Industry read: the nonstop SYD-LHR product is an addition to, not a replacement for, the existing one-stop kangaroo-route flagship. Qantas appears to be positioning Project Sunrise as a high-yield premium-capture vehicle running alongside the higher-density A380 product. The QF1 / QF2 numbering and rotation structure should be expected to remain on the A380 routing through at least the early 2028 timeframe.
Operational variables for the launch window
Three operational variables will shape the early commercial life of the A350-1000ULR.
Crew rest legislation under CASA - Australia’s civil aviation regulator - is the most binding. The A350-1000ULR includes a dedicated crew rest compartment built specifically to support the 20-plus-hour mission. Qantas has worked CASA through approvals for the ULH operating profile since 2022, with the framework now broadly in place but with operational reporting requirements that will create early-flight visibility.
Jet stream routing variability is the second. Trans-Pacific and trans-Asian jet streams can swing eastbound and westbound block times by 60 to 90 minutes depending on season. The route case has been validated by Airbus and Qantas at average wind conditions; persistent unfavourable winds across multiple operating quarters would compress economics.
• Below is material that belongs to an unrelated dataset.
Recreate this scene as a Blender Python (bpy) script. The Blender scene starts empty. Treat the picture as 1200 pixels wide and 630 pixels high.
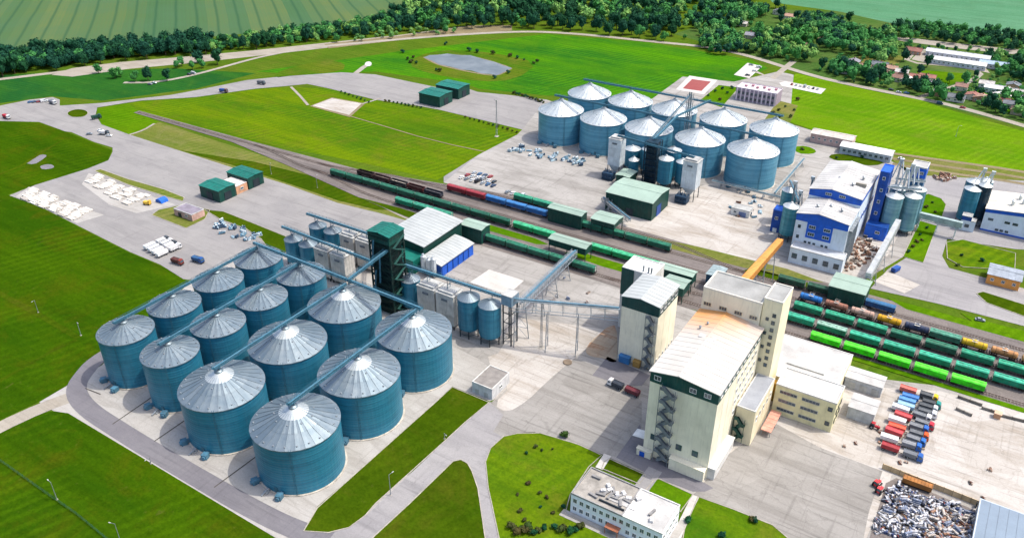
import bpy, bmesh, math, random
from mathutils import Vector
import numpy as np
rnd = random.Random(7)
SC = bpy.context.scene
COL = SC.collection
# ------------------------------------------------------------------ camera, light, exposure
H = 220.0                                   # the drone's height in metres; x runs along the railway, y across it
FPX, CX, CY = 974.0, 600.0, 315.0
PITCH, YAW = math.radians(30.1), math.radians(32.35)
cam = bpy.data.cameras.new('camera'); cam.sensor_width = 36.0; cam.lens = FPX/1200*36
cam.clip_start = 1.0; cam.clip_end = 20000
camo = bpy.data.objects.new('camera', cam); COL.objects.link(camo)
camo.location = (0, 0, H); camo.rotation_euler = (math.pi/2-PITCH, 0, YAW)
SC.camera = camo
SUN_EL, SUN_AZ = math.radians(62), math.radians(58)      # azimuth clockwise from +y
W = bpy.data.worlds.new('World'); SC.world = W; W.use_nodes = True
wn = W.node_tree.nodes; wl = W.node_tree.links
sky = wn.new('ShaderNodeTexSky'); sky.sky_type = 'NISHITA'; sky.sun_disc = False
sky.sun_elevation = SUN_EL; sky.sun_rotation = SUN_AZ; sky.altitude = 200; sky.dust_density = 5.0
wl.new(sky.outputs['Color'], wn['Background'].inputs['Color']); wn['Background'].inputs['Strength'].default_value = 0.15
sun = bpy.data.lights.new('sun', 'SUN'); sun.energy = 2.0; sun.angle = math.radians(0.5); sun.color = (1, .93, .82)
suno = bpy.data.objects.new('sun', sun); COL.objects.link(suno)
suno.rotation_euler = Vector((math.sin(SUN_AZ)*math.cos(SUN_EL), math.cos(SUN_AZ)*math.cos(SUN_EL), math.sin(SUN_EL))).to_track_quat('Z', 'Y').to_euler()
SC.view_settings.view_transform = 'Standard'; SC.view_settings.look = 'None'
SC.view_settings.exposure = 0.92; SC.view_settings.gamma = 1.0

# ------------------------------------------------------------------ surveying: a point of the photo to metres on level z
FW = (-math.sin(YAW), math.cos(YAW)); RT = (math.cos(YAW), math.sin(YAW))
def G(px, py, z=0.0):
    a = (px-CX)/FPX; b = (py-CY)/FPX
    g = math.cos(PITCH)-b*math.sin(PITCH); d = math.sin(PITCH)+b*math.cos(PITCH)
    t = (H-z)/d
    return (t*(a*RT[0]+g*FW[0]), t*(a*RT[1]+g*FW[1]))

# ------------------------------------------------------------------ materials
def lin(h, k=1.0):
    h = h.lstrip('#'); o = []
    for i in (0, 2, 4):
        c = int(h[i:i+2], 16)/255
        o.append((c/12.92 if c <= .04045 else ((c+.055)/1.055)**2.4)*k)
    return (*o, 1)
class NT:
    def __init__(s, name):
        s.m = bpy.data.materials.new(name); s.m.use_nodes = True
        s.n = s.m.node_tree.nodes; s.l = s.m.node_tree.links
        s.b = s.n['Principled BSDF']
        s.geo = s.n.new('ShaderNodeNewGeometry')
    def pos(s, scale=(1, 1, 1), rot=0.0):
        mp = s.n.new('ShaderNodeMapping'); mp.inputs['Scale'].default_value = scale
        mp.inputs['Rotation'].default_value = (0, 0, rot); mp.vector_type = 'POINT'
        s.l.new(s.geo.outputs['Position'], mp.inputs['Vector']); return mp.outputs['Vector']
    def noise(s, scale, detail=3, rough=.55, vec=None, dist=0.0):
        t = s.n.new('ShaderNodeTexNoise'); t.inputs['Scale'].default_value = scale
        t.inputs['Detail'].default_value = detail; t.inputs['Roughness'].default_value = rough
        t.inputs['Distortion'].default_value = dist
        s.l.new(vec if vec is not None else s.geo.outputs['Position'], t.inputs['Vector']); return t.outputs['Fac']
    def ramp(s, fac, a, b, lo=0.0, hi=1.0):
        t = s.n.new('ShaderNodeMapRange'); t.inputs[1].default_value = a; t.inputs[2].default_value = b
        t.inputs[3].default_value = lo; t.inputs[4].default_value = hi
        s.l.new(fac, t.inputs[0]); return t.outputs[0]
    def mix(s, fac, a, b, mode='MIX'):
        t = s.n.new('ShaderNodeMix'); t.data_type = 'RGBA'; t.blend_type = mode
        for sock, val in ((t.inputs[0], fac), (t.inputs[6], a), (t.inputs[7], b)):
            if isinstance(val, (tuple, list)): sock.default_value = val
            elif isinstance(val, (int, float)): sock.default_value = val
            else: s.l.new(val, sock)
        return t.outputs[2]
    def math(s, op, a, b=0.0):
        t = s.n.new('ShaderNodeMath'); t.operation = op
        for sock, val in ((t.inputs[0], a), (t.inputs[1], b)):
            if isinstance(val, (int, float)): sock.default_value = val
            else: s.l.new(val, sock)
        return t.outputs[0]
    def xyz(s, vec=None):
        t = s.n.new('ShaderNodeSeparateXYZ'); s.l.new(vec if vec is not None else s.geo.outputs['Position'], t.inputs[0]); return t.outputs
    def rand(s):
        t = s.n.new('ShaderNodeObjectInfo'); return t.outputs['Random']
    def bump(s, fac, strength=.3, dist=.1):
        t = s.n.new('ShaderNodeBump'); t.inputs['Strength'].default_value = strength; t.inputs['Distance'].default_value = dist
        s.l.new(fac, t.inputs['Height']); s.l.new(t.outputs['Normal'], s.b.inputs['Normal'])
    def out(s, col, rough=.7, metal=0.0, spec=.3):
        s.l.new(col, s.b.inputs['Base Color'])
        s.b.inputs['Roughness'].default_value = rough; s.b.inputs['Metallic'].default_value = metal
        s.b.inputs['Specular IOR Level'].default_value = spec
        return s.m
_mc = {}
def paint(hexv, rough=.6, metal=0.0, dirt=.22, k=1.0, scale=.35, name=None):
    """painted or plain surface with weathering streaks and patches"""
    key = (hexv, rough, metal, dirt, k, scale)
    if key in _mc: return _mc[key]
    t = NT(name or 'paint_'+hexv); c = lin(hexv, k)
    n1 = t.noise(scale, 4); n2 = t.noise(1.0, 3, vec=t.pos((1.6, 1.6, .18)))
    d = tuple(v*(1-dirt*1.6) for v in c[:3])+(1,); l = tuple(min(1, v*(1+dirt*.35)) for v in c[:3])+(1,)
    col = t.mix(t.ramp(n1, .3, .72), d, l); col = t.mix(t.math('MULTIPLY', t.ramp(n2, .5, .8), dirt*1.6), col, lin('6a625a', .8))
    rv = t.ramp(t.rand(), 0, 1, .88, 1.08); rc = t.n.new('ShaderNodeCombineColor')
    for i in range(3): t.l.new(rv, rc.inputs[i])
    col = t.mix(1.0, col, rc.outputs[0], 'MULTIPLY')
    _mc[key] = t.out(col, rough, metal); return _mc[key]
def ground(name, base, alt, dark, s=(1, 1), rot=0.0, rough=.9, stain=.5, fine=.12, k=.53):
    """paved ground: repair patches, long tyre streaks along the traffic, cracks, oil spots, grain"""
    t = NT(name); B, A, D = lin(base, k), lin(alt, k), lin(dark, k); K = tuple(u*.45 for u in D[:3])+(1,)
    col = t.mix(t.ramp(t.noise(.035, 6, .65), .36, .64), B, A)
    vo = t.n.new('ShaderNodeTexVoronoi'); vo.inputs['Scale'].default_value = .045; t.l.new(t.pos((1, 1.6, .001), rot), vo.inputs['Vector'])
    sp = t.n.new('ShaderNodeSeparateColor'); t.l.new(vo.outputs['Color'], sp.inputs[0])
    col = t.mix(t.ramp(sp.outputs[0], .55, 1, 0, .35*stain), col, D)
    st = t.noise(.09, 6, .66, t.pos((s[0], s[1], 1), rot), .5)
    col = t.mix(t.math('MULTIPLY', t.ramp(st, .48, .7), stain), col, D)
    ty = t.noise(.6, 3, .6, t.pos((.05, 1.0, 1), rot+.05), .15)
    col = t.mix(t.math('MULTIPLY', t.ramp(ty, .56, .72), stain*.55), col, K)
    ty = t.noise(.5, 3, .6, t.pos((1.0, .06, 1), rot+.9), .2)
    col = t.mix(t.math('MULTIPLY', t.ramp(ty, .58, .74), stain*.4), col, K)
    col = t.mix(t.math('MULTIPLY', t.ramp(t.noise(.35, 6, .72), .56, .78), stain*.75), col, D)
    col = t.mix(t.math('MULTIPLY', t.ramp(t.noise(.22, 6, .75), .6, .8), .45), col, tuple(min(1, u*1.3) for u in A[:3])+(1,))
    ed = t.n.new('ShaderNodeTexVoronoi'); ed.feature = 'DISTANCE_TO_EDGE'; ed.inputs['Scale'].default_value = .07
    nz = t.n.new('ShaderNodeTexNoise'); nz.inputs['Scale'].default_value = .25; nz.inputs['Detail'].default_value = 4; t.l.new(t.geo.outputs['Position'], nz.inputs['Vector'])
    ad = t.n.new('ShaderNodeVectorMath'); ad.operation = 'MULTIPLY_ADD'; t.l.new(nz.outputs['Color'], ad.inputs[0]); ad.inputs[1].default_value = (6, 6, 0); t.l.new(t.geo.outputs['Position'], ad.inputs[2]); t.l.new(ad.outputs[0], ed.inputs['Vector'])
    col = t.mix(t.math('MULTIPLY', t.ramp(ed.outputs['Distance'], 0, .012, 1, 0), stain*.35), col, K)
    col = t.mix(t.math('MULTIPLY', t.ramp(t.noise(.9, 4, .7), .66, .78), .5), col, K)
    g = t.noise(1.9, 3, .8); col = t.mix(t.ramp(g, .3, .7, fine*1.6, 0), col, (0.02, .02, .02, 1))
    return t.out(col, rough, 0, .2)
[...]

Fuel curve sensitivity is the third. The A350-1000ULR’s tankering economics are unusually sensitive to fuel price given the extreme mission length and the premium-heavy payload. The route case has been held as economic at current fuel curves, with sensitivity-stress at higher fuel still defensible at the projected premium-cabin yield.
The April 2027 first delivery is now the gating event. Until the aircraft arrives in Sydney for crew training and route proving, the Project Sunrise commercial story remains forward-looking.